*RECORDS PROVIDED*
::::
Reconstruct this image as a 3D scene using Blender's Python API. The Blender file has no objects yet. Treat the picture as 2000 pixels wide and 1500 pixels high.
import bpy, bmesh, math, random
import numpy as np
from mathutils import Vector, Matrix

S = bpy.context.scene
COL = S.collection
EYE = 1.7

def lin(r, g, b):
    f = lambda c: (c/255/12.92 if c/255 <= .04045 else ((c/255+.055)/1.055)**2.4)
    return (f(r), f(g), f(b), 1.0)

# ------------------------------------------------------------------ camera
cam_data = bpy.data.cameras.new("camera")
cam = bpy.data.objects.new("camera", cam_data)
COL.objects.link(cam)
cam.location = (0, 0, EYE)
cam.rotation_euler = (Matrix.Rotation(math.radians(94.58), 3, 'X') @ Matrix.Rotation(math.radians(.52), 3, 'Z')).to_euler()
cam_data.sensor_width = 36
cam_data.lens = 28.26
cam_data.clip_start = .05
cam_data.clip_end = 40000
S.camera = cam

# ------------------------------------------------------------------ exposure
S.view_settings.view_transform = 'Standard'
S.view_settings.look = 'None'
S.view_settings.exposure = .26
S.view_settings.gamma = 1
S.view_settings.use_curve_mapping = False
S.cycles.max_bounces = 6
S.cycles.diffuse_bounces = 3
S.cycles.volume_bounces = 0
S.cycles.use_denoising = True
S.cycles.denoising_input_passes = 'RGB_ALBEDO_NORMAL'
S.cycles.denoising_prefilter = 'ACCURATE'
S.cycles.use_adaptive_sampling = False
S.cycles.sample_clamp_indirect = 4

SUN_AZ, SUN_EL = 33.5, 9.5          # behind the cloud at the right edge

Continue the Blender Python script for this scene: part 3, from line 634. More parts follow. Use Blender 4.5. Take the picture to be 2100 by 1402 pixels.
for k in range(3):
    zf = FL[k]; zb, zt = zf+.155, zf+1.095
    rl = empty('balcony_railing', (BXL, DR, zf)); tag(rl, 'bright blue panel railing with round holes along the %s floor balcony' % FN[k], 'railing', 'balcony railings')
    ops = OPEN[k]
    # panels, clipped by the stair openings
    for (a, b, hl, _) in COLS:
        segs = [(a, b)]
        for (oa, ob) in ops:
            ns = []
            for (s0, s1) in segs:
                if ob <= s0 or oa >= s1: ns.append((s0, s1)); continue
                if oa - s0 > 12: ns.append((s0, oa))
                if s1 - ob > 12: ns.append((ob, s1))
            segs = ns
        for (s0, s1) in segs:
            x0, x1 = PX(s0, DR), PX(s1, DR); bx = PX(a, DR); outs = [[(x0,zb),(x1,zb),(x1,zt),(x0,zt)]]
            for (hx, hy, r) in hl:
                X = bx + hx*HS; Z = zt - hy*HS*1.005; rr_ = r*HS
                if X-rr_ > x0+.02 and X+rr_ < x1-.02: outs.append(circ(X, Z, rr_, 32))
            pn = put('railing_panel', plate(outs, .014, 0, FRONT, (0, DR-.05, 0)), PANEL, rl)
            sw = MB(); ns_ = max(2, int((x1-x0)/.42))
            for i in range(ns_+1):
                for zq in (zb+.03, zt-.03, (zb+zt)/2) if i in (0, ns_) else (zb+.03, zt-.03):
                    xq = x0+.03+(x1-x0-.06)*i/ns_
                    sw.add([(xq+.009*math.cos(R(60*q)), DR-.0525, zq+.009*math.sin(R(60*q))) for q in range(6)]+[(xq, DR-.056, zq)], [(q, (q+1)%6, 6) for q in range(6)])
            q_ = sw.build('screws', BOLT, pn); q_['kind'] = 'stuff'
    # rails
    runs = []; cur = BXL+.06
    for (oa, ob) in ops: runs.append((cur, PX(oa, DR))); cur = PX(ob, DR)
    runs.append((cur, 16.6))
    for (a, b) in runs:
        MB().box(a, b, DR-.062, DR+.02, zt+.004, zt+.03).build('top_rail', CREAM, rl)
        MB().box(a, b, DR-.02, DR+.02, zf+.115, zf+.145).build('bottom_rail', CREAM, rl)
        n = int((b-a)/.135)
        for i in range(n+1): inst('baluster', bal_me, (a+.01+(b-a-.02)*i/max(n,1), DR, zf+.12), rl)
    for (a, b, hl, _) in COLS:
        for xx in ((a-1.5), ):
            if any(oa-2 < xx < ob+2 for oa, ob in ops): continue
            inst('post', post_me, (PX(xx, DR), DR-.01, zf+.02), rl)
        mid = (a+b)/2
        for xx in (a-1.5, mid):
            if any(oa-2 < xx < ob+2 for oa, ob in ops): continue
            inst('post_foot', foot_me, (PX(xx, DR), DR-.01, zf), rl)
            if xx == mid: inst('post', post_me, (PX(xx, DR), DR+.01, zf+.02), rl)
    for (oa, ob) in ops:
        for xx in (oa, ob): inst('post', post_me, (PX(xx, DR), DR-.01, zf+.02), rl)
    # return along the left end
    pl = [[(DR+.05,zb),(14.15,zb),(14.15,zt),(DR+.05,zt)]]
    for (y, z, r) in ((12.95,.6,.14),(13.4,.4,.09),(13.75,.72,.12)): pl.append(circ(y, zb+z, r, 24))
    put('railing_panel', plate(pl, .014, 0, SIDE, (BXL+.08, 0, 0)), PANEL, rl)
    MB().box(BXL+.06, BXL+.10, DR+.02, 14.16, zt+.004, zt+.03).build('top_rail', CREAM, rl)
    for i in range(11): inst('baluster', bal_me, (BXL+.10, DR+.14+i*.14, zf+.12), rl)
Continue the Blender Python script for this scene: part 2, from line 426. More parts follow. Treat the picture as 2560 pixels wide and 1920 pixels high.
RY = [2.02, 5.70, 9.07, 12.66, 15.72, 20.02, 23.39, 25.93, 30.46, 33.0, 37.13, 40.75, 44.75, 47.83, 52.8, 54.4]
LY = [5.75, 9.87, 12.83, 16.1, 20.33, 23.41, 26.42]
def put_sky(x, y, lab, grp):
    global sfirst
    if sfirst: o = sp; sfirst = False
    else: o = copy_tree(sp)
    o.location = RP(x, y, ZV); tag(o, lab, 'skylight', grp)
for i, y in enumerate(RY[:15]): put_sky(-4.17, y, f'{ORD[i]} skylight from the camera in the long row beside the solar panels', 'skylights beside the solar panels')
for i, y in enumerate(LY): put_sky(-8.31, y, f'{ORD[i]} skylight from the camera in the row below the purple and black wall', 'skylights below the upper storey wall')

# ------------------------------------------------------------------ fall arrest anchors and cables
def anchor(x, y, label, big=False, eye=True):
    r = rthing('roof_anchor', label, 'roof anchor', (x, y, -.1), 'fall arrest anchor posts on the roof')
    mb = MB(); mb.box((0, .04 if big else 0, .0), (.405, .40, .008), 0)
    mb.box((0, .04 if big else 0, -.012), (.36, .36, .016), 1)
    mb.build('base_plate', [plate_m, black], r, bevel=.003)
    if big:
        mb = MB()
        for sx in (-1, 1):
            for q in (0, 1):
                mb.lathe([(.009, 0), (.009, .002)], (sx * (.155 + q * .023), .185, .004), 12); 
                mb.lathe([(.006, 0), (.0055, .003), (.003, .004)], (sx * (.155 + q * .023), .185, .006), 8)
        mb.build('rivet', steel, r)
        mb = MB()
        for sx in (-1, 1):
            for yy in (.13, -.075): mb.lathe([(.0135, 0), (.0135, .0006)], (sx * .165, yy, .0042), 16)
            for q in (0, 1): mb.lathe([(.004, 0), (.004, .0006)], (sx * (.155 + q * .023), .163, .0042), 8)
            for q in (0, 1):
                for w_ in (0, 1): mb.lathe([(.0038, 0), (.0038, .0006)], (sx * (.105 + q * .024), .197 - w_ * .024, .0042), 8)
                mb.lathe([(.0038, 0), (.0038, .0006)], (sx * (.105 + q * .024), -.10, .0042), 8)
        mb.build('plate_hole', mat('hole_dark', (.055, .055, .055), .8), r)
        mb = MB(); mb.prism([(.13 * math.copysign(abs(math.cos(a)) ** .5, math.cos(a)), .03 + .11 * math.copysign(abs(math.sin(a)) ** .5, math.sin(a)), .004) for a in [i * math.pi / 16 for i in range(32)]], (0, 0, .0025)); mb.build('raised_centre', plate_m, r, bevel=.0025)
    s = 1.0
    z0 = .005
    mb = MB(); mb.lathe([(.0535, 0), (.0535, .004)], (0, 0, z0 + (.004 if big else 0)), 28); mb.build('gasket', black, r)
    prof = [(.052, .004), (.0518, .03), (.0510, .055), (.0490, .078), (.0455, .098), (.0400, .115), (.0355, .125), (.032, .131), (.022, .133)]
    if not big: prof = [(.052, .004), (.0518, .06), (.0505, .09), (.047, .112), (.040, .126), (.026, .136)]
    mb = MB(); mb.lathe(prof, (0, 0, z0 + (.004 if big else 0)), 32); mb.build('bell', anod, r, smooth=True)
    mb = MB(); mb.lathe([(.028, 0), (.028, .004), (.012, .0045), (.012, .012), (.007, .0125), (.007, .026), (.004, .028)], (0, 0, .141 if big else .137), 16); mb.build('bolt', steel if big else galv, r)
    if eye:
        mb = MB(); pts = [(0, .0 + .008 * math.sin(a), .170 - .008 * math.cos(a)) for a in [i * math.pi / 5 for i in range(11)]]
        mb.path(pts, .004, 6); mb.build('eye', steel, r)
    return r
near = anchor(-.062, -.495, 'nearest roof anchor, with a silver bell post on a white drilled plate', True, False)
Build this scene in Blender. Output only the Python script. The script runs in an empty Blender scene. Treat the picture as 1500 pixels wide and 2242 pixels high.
::::
*GIVEN PROBLEM*
Repeat, word for word, the lines from the opening of the material through the line containing "return (f(r), f(g), f(b), 1.0)".

*EXERCISE SOLUTION*
Reconstruct this image as a 3D scene using Blender's Python API. The Blender file has no objects yet. Treat the picture as 2000 pixels wide and 1500 pixels high.
import bpy, bmesh, math, random
import numpy as np
from mathutils import Vector, Matrix

S = bpy.context.scene
COL = S.collection
EYE = 1.7

def lin(r, g, b):
    f = lambda c: (c/255/12.92 if c/255 <= .04045 else ((c/255+.055)/1.055)**2.4)
    return (f(r), f(g), f(b), 1.0)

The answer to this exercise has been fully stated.